- Extracted data -
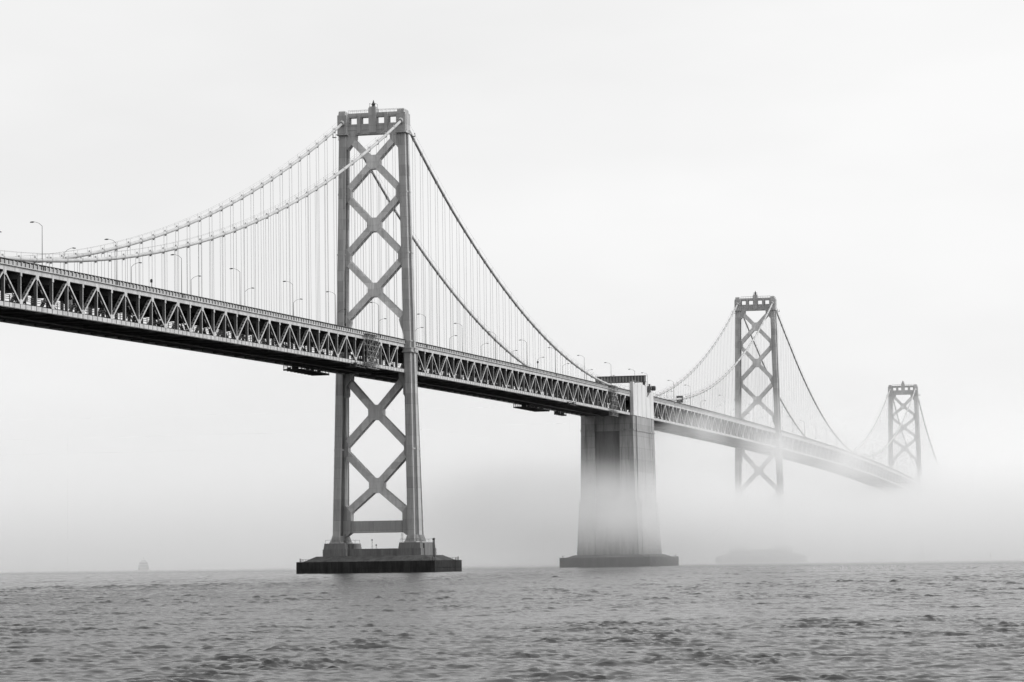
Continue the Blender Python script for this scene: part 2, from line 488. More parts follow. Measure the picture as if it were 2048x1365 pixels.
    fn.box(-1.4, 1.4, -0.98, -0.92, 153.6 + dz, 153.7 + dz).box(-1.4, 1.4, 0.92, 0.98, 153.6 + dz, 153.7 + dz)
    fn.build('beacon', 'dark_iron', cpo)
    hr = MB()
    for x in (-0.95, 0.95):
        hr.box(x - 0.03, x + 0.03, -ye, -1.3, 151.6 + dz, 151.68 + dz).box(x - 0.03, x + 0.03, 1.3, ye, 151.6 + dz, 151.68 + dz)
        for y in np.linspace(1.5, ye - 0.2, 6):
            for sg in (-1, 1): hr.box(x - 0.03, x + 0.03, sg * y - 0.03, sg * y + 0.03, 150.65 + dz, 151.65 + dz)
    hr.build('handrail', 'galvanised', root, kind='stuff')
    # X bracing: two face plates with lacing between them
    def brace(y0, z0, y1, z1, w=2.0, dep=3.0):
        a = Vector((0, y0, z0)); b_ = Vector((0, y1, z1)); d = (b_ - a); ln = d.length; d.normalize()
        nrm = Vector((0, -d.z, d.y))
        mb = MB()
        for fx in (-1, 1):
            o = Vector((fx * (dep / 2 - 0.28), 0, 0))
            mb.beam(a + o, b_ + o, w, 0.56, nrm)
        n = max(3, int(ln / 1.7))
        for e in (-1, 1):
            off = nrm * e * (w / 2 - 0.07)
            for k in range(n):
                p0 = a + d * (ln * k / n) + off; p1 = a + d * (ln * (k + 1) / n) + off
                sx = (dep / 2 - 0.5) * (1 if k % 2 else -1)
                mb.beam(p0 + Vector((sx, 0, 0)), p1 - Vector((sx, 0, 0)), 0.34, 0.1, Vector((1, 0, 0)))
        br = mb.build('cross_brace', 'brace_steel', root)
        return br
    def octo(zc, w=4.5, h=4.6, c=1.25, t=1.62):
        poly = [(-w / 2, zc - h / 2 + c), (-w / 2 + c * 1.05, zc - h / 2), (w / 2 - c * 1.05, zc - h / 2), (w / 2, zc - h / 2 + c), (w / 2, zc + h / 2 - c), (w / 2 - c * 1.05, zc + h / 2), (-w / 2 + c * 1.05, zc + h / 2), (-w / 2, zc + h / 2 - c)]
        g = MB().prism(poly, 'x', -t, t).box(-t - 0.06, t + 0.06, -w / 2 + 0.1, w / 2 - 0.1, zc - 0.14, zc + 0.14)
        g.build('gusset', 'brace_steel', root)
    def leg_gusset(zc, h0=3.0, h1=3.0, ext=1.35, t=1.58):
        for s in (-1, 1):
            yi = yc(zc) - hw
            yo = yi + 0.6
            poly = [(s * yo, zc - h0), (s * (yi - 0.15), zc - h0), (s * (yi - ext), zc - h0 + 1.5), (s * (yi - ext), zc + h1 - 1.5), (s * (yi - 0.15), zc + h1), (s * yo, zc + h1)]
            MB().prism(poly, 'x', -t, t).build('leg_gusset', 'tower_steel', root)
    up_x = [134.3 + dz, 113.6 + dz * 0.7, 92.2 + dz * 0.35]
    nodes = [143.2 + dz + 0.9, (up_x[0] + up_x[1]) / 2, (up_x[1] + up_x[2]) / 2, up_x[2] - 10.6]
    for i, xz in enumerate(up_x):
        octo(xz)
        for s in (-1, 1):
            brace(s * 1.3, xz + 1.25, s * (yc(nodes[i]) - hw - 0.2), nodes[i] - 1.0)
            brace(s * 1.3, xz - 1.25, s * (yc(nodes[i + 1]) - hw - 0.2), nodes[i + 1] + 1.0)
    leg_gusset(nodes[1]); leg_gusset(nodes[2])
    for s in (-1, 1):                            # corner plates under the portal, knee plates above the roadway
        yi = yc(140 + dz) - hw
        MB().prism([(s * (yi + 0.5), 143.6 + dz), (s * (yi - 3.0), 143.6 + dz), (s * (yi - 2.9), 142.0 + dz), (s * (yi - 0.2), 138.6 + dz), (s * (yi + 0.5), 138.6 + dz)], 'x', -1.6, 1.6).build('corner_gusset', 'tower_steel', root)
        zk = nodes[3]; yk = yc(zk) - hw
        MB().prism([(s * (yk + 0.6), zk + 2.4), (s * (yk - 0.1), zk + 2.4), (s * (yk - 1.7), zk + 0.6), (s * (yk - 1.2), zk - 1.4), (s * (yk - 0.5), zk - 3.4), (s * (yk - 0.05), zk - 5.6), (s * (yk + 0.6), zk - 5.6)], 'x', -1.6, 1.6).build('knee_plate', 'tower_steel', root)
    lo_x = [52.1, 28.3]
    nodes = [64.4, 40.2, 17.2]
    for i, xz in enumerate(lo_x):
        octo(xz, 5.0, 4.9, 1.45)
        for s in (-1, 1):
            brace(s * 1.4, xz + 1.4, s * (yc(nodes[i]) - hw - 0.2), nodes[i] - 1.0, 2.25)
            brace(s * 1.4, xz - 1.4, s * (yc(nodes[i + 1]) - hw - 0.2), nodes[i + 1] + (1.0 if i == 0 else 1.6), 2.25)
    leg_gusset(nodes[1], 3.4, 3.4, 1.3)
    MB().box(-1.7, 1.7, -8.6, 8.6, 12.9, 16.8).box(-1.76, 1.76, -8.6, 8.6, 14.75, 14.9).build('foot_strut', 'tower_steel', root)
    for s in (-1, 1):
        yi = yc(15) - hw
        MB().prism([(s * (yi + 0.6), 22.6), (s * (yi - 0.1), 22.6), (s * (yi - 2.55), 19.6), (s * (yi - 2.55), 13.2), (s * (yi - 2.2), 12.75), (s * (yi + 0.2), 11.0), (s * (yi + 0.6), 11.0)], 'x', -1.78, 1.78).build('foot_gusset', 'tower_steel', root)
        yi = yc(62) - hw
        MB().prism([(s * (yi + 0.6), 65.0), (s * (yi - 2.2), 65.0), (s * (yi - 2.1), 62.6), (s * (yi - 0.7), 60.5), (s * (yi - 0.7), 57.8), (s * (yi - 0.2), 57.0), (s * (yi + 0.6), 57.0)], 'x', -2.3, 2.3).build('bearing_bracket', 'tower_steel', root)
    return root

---

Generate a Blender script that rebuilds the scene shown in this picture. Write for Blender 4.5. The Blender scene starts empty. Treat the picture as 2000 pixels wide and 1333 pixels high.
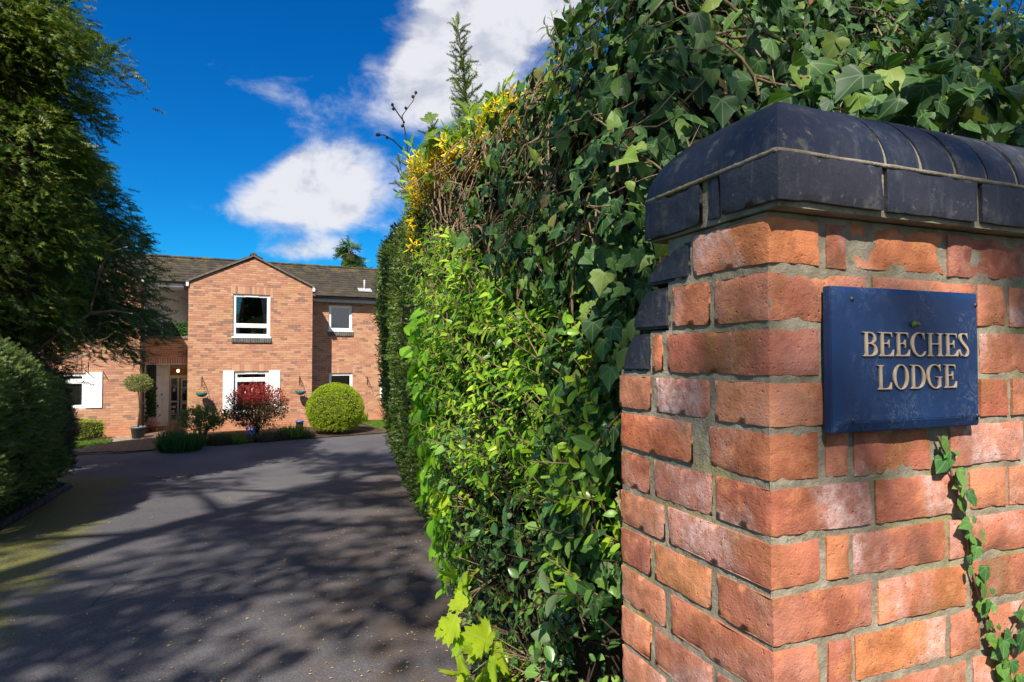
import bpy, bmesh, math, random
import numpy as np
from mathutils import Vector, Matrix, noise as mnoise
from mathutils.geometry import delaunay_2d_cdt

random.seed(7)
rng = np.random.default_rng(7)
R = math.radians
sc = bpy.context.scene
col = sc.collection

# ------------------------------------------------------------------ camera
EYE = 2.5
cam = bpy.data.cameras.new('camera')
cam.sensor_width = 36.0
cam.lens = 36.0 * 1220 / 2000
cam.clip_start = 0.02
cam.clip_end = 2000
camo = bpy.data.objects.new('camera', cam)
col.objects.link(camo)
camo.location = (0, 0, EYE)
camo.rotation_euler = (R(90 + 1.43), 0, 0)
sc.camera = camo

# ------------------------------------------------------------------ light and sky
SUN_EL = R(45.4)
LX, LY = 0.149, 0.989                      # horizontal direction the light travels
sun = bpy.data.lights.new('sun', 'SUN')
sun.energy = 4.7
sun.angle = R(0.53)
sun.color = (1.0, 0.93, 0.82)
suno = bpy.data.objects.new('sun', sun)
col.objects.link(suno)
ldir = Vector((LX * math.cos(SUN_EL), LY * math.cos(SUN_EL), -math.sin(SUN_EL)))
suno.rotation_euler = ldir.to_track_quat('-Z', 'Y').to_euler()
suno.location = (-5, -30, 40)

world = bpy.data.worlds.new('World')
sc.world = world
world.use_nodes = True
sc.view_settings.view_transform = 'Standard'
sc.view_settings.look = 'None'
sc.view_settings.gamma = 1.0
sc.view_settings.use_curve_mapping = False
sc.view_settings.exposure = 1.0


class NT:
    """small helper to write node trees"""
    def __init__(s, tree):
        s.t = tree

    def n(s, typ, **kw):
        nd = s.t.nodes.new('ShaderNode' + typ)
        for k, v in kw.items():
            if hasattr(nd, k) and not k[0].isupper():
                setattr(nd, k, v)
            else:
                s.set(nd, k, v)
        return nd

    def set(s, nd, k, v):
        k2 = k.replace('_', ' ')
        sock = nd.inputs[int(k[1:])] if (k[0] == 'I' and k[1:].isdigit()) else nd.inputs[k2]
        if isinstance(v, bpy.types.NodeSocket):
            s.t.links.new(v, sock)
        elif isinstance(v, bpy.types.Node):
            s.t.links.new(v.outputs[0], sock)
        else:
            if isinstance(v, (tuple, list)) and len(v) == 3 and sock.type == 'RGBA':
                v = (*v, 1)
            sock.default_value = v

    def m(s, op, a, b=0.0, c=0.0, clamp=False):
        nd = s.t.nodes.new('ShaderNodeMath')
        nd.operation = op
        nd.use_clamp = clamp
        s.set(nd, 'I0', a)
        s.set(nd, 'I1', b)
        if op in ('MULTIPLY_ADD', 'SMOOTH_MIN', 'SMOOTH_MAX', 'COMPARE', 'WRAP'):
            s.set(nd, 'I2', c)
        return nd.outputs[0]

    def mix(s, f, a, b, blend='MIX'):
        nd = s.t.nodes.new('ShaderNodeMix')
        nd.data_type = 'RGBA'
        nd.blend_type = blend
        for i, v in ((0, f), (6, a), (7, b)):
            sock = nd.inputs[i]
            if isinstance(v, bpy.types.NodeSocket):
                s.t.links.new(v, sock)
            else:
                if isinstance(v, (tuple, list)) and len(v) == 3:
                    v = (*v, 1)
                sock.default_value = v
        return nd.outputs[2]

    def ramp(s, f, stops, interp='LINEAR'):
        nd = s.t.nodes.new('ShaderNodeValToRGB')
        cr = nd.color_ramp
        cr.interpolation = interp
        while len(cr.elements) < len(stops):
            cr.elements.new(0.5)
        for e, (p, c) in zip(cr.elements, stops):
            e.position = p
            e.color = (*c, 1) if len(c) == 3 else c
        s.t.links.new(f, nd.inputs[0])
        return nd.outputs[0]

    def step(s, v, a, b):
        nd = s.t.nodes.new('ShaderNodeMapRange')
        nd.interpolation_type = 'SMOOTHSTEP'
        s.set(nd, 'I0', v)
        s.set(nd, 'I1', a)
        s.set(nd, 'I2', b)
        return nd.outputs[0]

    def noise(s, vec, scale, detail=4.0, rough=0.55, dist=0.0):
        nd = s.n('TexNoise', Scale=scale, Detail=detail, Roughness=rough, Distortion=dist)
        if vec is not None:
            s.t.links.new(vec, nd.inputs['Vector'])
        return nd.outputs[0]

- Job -
Skip all pictures and retype only the stretch from the line that holds "Generate a Blender" through the line that holds "from mathutils.geometry import", exactly as written.

- Result of the exercise -
Generate a Blender script that rebuilds the scene shown in this picture. Write for Blender 4.5. The Blender scene starts empty. Treat the picture as 2000 pixels wide and 1333 pixels high.
import bpy, bmesh, math, random
import numpy as np
from mathutils import Vector, Matrix, noise as mnoise
from mathutils.geometry import delaunay_2d_cdt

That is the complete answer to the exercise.